Fire officials said they received no reports of damage from the earthquakes, but staff at the Volcano Store said the jolt of the first quake rattled a shelf of wine bottles hard enough to shake about two dozen off a shelf to break on the floor.

"I've been here 30 years, going on 31, and that's the first time things fell off the shelf and cracked like that," said Ron Onouye, manager of Volcano Store.

Big Island residents reported feeling the shaking from as far away as the Waimea and Kiholo areas. The strongest shaking was reported in the Volcano area, Ka'u and around Papa'ikou north of Hilo.

The U.S. Geological Survey's Hawaiian Volcano Observatory said the temblor was the largest in that particular area in at least the past 50 years. Since 1998, only a few earthquakes with magnitudes greater than 4.0 have occurred at shallow depths beneath the upper east rift zone.

Jim Kauahikaua, scientist in charge at the observatory, said the earthquakes are the largest so far in a flurry of mostly small and shallow earthquakes in the upper east and southwest rift zones that began May 12.

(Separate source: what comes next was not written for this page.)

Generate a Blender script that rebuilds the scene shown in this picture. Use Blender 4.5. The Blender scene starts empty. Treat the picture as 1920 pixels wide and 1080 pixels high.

Large earthquakes or a series of quakes may signal changes in eruptions or new phases in volcanic activity, but Kauahikaua said it isn't clear yet what the latest series might foretell.

"We'd all like to know," Kauahikaua said. "We have people out looking for new cracking and trying to gather all the information we can."

Scientists saw a similar increase in seismicity early last year, but that series of earthquakes was accompanied by bulging or "surface deformation" as magma shifted and caused the summit area of the volcano to swell. The series of earthquakes in 2006 was not followed by any change in the eruption.

The recent earthquake flurry has not been accompanied by any unusual swelling of the summit or other signs of unusual summit activity, scientists said. "As far as we can tell, it's just seismicity, some pretty impressive earthquakes," Kauahikaua said.

The first earthquake at 9:13 a.m. was beneath the upper east rift zone of Kilauea volcano near Puhimau crater, and was about a mile deep.

A magnitude-4.1 aftershock followed at 9:33 a.m.

That quake was about a mile farther downrift beneath Koko'olau crater and was followed by a magnitude-3.9 temblor at 10:51 a.m.